Colour of Winter Air
Description
$10.00
ISBN 1-55039-007-4
DDC C811'.54
Author
Publisher
Year
Contributor
Laurence Steven is Chairman of the English Department at Laurentian
University and author of Dissociation and Wholeness in Patrick White’s
Fiction.
Review
This is a collection of poems that reflects a woman’s emotions of
dissatisfaction, victimization, and frustration as a result of her
personal relationships and experiences. It is a bleak, sobering book,
but does win through to a hard, new awareness.

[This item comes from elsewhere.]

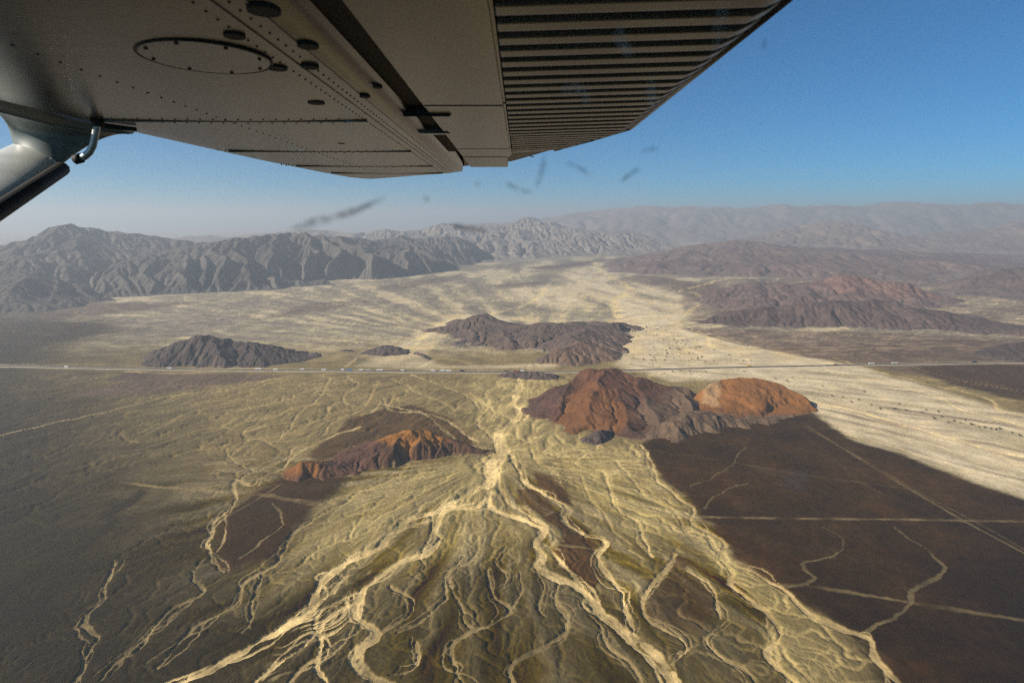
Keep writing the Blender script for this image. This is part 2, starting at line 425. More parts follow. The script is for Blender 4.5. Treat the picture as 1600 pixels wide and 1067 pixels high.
WASHES = [
 # the feeder and its two main distributaries
 ([(806, 585), (812, 603), (802, 622), (800, 632), (812, 640), (806, 652), (795, 664), (780, 676), (776, 690), (781, 703), (775, 715), (766, 730), (768, 745), (758, 760)], 20, 30, 3.2, 1.0),
 ([(812, 640), (822, 650), (800, 668), (784, 690), (790, 712), (780, 730), (772, 750)], 10, 12, 3, 0.8),
 ([(776, 708), (762, 727), (759, 753), (740, 764), (710, 783), (680, 798), (635, 813), (631, 822), (605, 839), (582, 858), (549, 873), (522, 888), (502, 903), (491, 926), (484, 952), (450, 974), (412, 1001), (360, 1023), (311, 1049), (260, 1075)], 20, 13, 3.2, 0.95),
 ([(632, 822), (655, 818), (690, 805), (712, 792), (735, 785)], 9, 12, 2.5, 0.8),
 ([(759, 779), (740, 794), (699, 798), (684, 817), (674, 832), (687, 839), (665, 862), (631, 877), (601, 896), (571, 914), (562, 937), (560, 967), (588, 989), (560, 1012), (556, 1034), (579, 1053), (605, 1075)], 12, 15, 3, 0.75),
 ([(674, 802), (680, 817), (661, 858), (665, 884), (646, 899)], 4, 5, 3.5, 0.35),
 ([(766, 768), (762, 783), (777, 798), (811, 809), (834, 821), (849, 832), (837, 847), (849, 866), (837, 884), (860, 899), (894, 911), (916, 926), (927, 944), (950, 967), (984, 997), (1006, 1012), (1029, 1034), (1044, 1057), (1058, 1085)], 12, 22, 3.2, 1.0),
 ([(772, 740), (790, 775), (815, 798), (846, 818), (852, 836)], 8, 10, 2.6, 0.75),
 ([(800, 708), (811, 738), (826, 757), (849, 772), (875, 783), (886, 798), (881, 809), (897, 828), (924, 839), (942, 845), (935, 866), (942, 892), (957, 911), (976, 926), (980, 944), (987, 974), (990, 1000)], 11, 8, 3, 0.85),
 ([(849, 851), (871, 866), (886, 884), (905, 907), (916, 924)], 7, 8, 2.5, 0.85),
 ([(931, 690), (931, 704), (897, 721), (916, 734), (946, 738), (954, 776), (965, 798), (999, 813), (1002, 839), (1017, 869)], 8, 6, 2.6, 0.6),
 ([(999, 693), (1017, 723), (1025, 749), (1055, 772), (1081, 794), (1084, 817), (1112, 836), (1131, 854), (1124, 871), (1146, 892), (1139, 911), (1176, 933), (1202, 959), (1214, 986), (1201, 1016), (1221, 1042), (1250, 1080)], 8, 9, 3, 0.62),
 ([(1100, 826), (1139, 877), (1187, 899), (1225, 926), (1262, 956), (1319, 986), (1349, 997), (1360, 1023), (1400, 1070)], 8, 11, 2.6, 0.55),
 ([(1056, 866), (1037, 888), (1019, 911), (1004, 929), (1004, 963), (1049, 989), (1073, 1012), (1060, 1034), (1045, 1042)], 8, 6, 3, 0.55),
 ([(1075, 892), (1109, 914), (1124, 937), (1131, 967)], 6, 6, 3, 0.5),
 ([(1131, 975), (1101, 997), (1124, 1023), (1161, 1046), (1185, 1075)], 5, 6, 3, 0.4),
 ([(1289, 824), (1315, 843), (1307, 866), (1259, 884), (1276, 903), (1259, 914), (1229, 918)], 3, 6, 1.0, 0.07),
 ([(1397, 824), (1420, 843), (1461, 873), (1469, 896), (1424, 926), (1420, 944), (1401, 963), (1364, 978), (1354, 997)], 5, 8, 1.2, 0.08),
 ([(1100, 795), (1118, 778), (1140, 762), (1165, 755)], 4, 3, 1, 0.10),
 ([(1080, 760), (1110, 748), (1140, 730), (1165, 700)], 4, 3, 1, 0.10),
 # channels of the lower fan
 ([(751, 839), (742, 862), (722, 880), (690, 893)], 6, 5, 2.4, 0.30),
 ([(785, 854), (776, 877), (792, 896), (786, 915)], 5, 4, 2.4, 0.23),
 ([(758, 890), (762, 911), (770, 933), (792, 956), (744, 989), (706, 1008), (710, 1038), (725, 1061), (735, 1080)], 6, 9, 3.2, 0.28),
 ([(702, 905), (714, 937), (725, 971), (744, 986)], 5, 6, 3, 0.25),
 ([(875, 911), (867, 937), (890, 963), (886, 989), (860, 1004), (815, 1027), (800, 1042), (808, 1075)], 8, 11, 3, 0.28),
 ([(610, 915), (624, 926), (642, 944), (631, 967), (590, 989)], 7, 8, 3, 0.33),
 ([(807, 892), (811, 926), (792, 956)], 5, 5, 2.6, 0.28),
 ([(650, 1001), (654, 1027), (642, 1046), (609, 1053)], 6, 6, 3, 0.30),
 ([(720, 870), (700, 905), (690, 940), (660, 965), (620, 985)], 5, 7, 2.6, 0.25),
 ([(840, 890), (850, 920), (842, 945), (855, 965)], 5, 4, 2.6, 0.23),
 ([(910, 940), (935, 975), (950, 1005), (985, 1040), (1000, 1070)], 5, 7, 2.6, 0.26),
 ([(560, 940), (530, 955), (505, 975), (480, 1000), (440, 1030), (400, 1062)], 10, 9, 2.8, 0.8),
 ([(556, 925), (520, 945), (500, 958), (488, 980), (500, 1010), (492, 1040), (510, 1070)], 9, 7, 2.8, 0.62),
 ([(540, 900), (515, 925), (496, 935), (470, 960)], 8, 8, 2.4, 0.6),
 ([(560, 985), (520, 1010), (470, 1045), (440, 1075)], 6, 6, 2.8, 0.5),
 # left of the fan
 ([(562, 667), (525, 678), (491, 693), (472, 704), (450, 719), (439, 731), (405, 746), (394, 757), (367, 749), (367, 776), (356, 794), (330, 813), (326, 832), (319, 851), (334, 866), (352, 892)], 9, 8, 2.6, 0.5),
 ([(478, 690), (455, 702), (446, 716), (410, 731), (385, 742), (370, 752)], 6, 7, 2.6, 0.42),
 ([(350, 800), (356, 820), (350, 845), (340, 862)], 5, 5, 2, 0.35),
 ([(424, 787), (442, 821), (412, 843), (375, 873)], 5, 5, 1.4, 0.16),
 ([(700, 722), (650, 730), (600, 750), (562, 768), (525, 791), (472, 824), (442, 858), (424, 881), (379, 907), (367, 944), (315, 971), (296, 989), (240, 1040)], 6, 8, 2.8, 0.34),
 ([(405, 892), (397, 929), (394, 967), (375, 986)], 6, 5, 2.6, 0.26),
 ([(352, 701), (358, 718), (375, 728), (396, 735)], 5, 5, 2.4, 0.35),
 ([(315, 877), (307, 899), (317, 922), (274, 944), (244, 974), (214, 1012), (180, 1034)], 6, 7, 2.8, 0.24),
 ([(184, 873), (161, 914), (161, 933), (127, 967), (150, 993), (135, 1019), (124, 1046), (110, 1080)], 7, 8, 3, 0.16),
 ([(300, 940), (270, 960), (250, 985), (215, 1000), (160, 1060)], 5, 6, 2.6, 0.18),
 ([(442, 589), (337, 607), (262, 619), (187, 637), (105, 656), (-50, 690)], 9, 12, 1.6, 0.42),
 ([(541, 589), (556, 600), (537, 619), (545, 632)], 7, 6, 2.5, 0.5),
 ([(642, 585), (695, 604), (732, 619), (747, 637), (744, 656)], 9, 9, 2.6, 0.6),
 ([(610, 590), (650, 612), (690, 628), (710, 640)], 6, 6, 2.4, 0.45),
 ([(732, 615), (759, 634), (745, 656), (756, 672), (776, 690)], 8, 9, 2.8, 0.6),
 ([(597, 630), (624, 637), (687, 652), (715, 668), (745, 690)], 8, 7, 2.6, 0.6),
 ([(578, 645), (597, 630), (610, 640), (640, 645)], 8, 8, 2.4, 0.55),
 ([(650, 640), (668, 648), (690, 668), (720, 690), (757, 700)], 6, 6, 2.6, 0.45),
 ([(790, 600), (760, 612), (770, 640), (800, 655)], 7, 7, 2.4, 0.5),
 ([(515, 590), (505, 610), (490, 628), (470, 640), (452, 668), (430, 690)], 7, 6, 2.4, 0.35),
 ([(588, 600), (575, 625), (560, 640), (520, 660), (500, 680)], 7, 6, 2.4, 0.4),
 ([(420, 640), (400, 660), (380, 672), (384, 690), (350, 720)], 6, 6, 2.4, 0.3),
 ([(300, 640), (262, 660), (240, 672), (200, 690)], 6, 6, 2.4, 0.22),
 ([(850, 690), (862, 704), (890, 712), (931, 704)], 6, 6, 2.2, 0.5),
 ([(830, 700), (840, 725), (862, 735), (880, 760)], 6, 5, 2.2, 0.45),
 ([(960, 720), (985, 745), (1010, 775), (1050, 800), (1075, 830)], 6, 7, 2.2, 0.5),
 ([(905, 745), (930, 790), (960, 830), (985, 850)], 5, 5, 2.2, 0.4),
 # washes on the right-hand plain
 ([(1300, 558), (1360, 577), (1450, 600), (1540, 622), (1559, 641), (1600, 649), (1800, 690)], 14, 12, 2, 0.7),
 ([(1427, 574), (1487, 592), (1600, 611), (1800, 640)], 6, 6, 1.2, 0.26),
 ([(1340, 590), (1412, 604), (1469, 622), (1500, 640), (1600, 665)], 10, 10, 1.6, 0.6),
 ([(1260, 625), (1330, 640), (1420, 665), (1500, 690), (1600, 715), (1750, 750)], 14, 12, 1.8, 0.85),
 ([(1105, 521), (1187, 544), (1259, 562), (1320, 570)], 14, 14, 1.6, 0.7),
 ([(1060, 505), (1100, 522), (1110, 540), (1150, 556)], 14, 12, 1.6, 0.7),
 ([(1221, 510), (1349, 525), (1420, 533)], 12, 10, 1, 0.45),
 ([(1060, 455), (1090, 447), (1130, 437), (1165, 434)], 40, 40, 1, 0.8),
 ([(1075, 490), (1092, 470), (1085, 458), (1030, 452)], 40, 40, 1, 0.7),
 ([(640, 545), (668, 520), (700, 500), (760, 492), (830, 470), (860, 440)], 26, 40, 1.5, 0.6),
 ([(540, 572), (560, 558), (580, 552), (570, 548), (600, 540), (640, 545)], 16, 16, 1.5, 0.55),
 ([(975, 520), (960, 470), (985, 450), (940, 425), (930, 410)], 50, 70, 1.5, 0.85),
 ([(650, 576), (690, 560), (760, 572), (880, 570)], 16, 16, 1.5, 0.5),
]
for k, wsh in enumerate(WASHES):
    wash(wsh[0], wsh[1], wsh[2], wsh[3], wsh[4], k)
    if wsh[1] < 30 and wsh[3] > 2.0:             # side threads that leave and rejoin each wash
        for q in range(3 if max(wsh[1], wsh[2]) > 11 else 2):
            rr = np.random.RandomState(900 + 7 * k + q)
            nP = len(wsh[0]); sp = 0.012 * (8 + max(wsh[1], wsh[2]))
            jit = [(px + (rr.rand() - 0.5) * 22 * (py - 480) / 400, py + (rr.rand() - 0.5) * 10 * (py - 480) / 400) for px, py in wsh[0]]
            wash(jit, 0.25 * wsh[1] + 1, 0.25 * wsh[2] + 1.2, 0.6 * wsh[3], wsh[4] * 0.8, 300 + 7 * k + q)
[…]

The transformation of emotions is portrayed by recurring images and
not, as the reader might expect, through development of the sections in
the book. Many of the poems present images of fish and teeth. In the
title poem Landale writes, “A fish twists from the seiner’s forestay
/ cloth indigo swimming in air / Sometimes I see a woman dancing / long
skirts divided, wind extending arms / hooked, desperate.” The fish is
representative of a woman and of her emptiness as a result of a man’s
victimization of her.
The image of teeth covers a range of emotion, from the savagery of both
victimizer and defender, to resignation at the social, financial, and
gender inequalities life holds. In “Being Interpreted: The Ten
Commandments”: “Rock cracks with age, teeth wear out. / You brush
them viciously.” Toward the end of the poem Landale sounds a note of
envy: “What you lust shamelessly after / is your friend’s dental
plan.”
In the last poem—titled “Jocelyn age three and a half, comes into
my office with her new dolly”—the images of fish and teeth unite to
register a new awareness. Little Jocelyn and her doll Marie-Nicole
“play we’re remora fish, marie-nicole / swimming in and out of
sharks’ mouths / picking all the old dead bits out / we are being
quiet, mumma / marie-nicole is just bouncing / on your teeth.” The
mother is still fish, but no longer a victim; in fact as shark she is in
a position to become the victimizer. The poignant truth expressed
through the image of the remora fish/daughter/doll is that the
relationships must be symbiotic, reciprocal—each has needs that only
the other can fulfill.
Landale writes with power, and in this collection, she largely writes
with pain as well. Perhaps in the future she will bring her power to
bear on a wider range of human experience.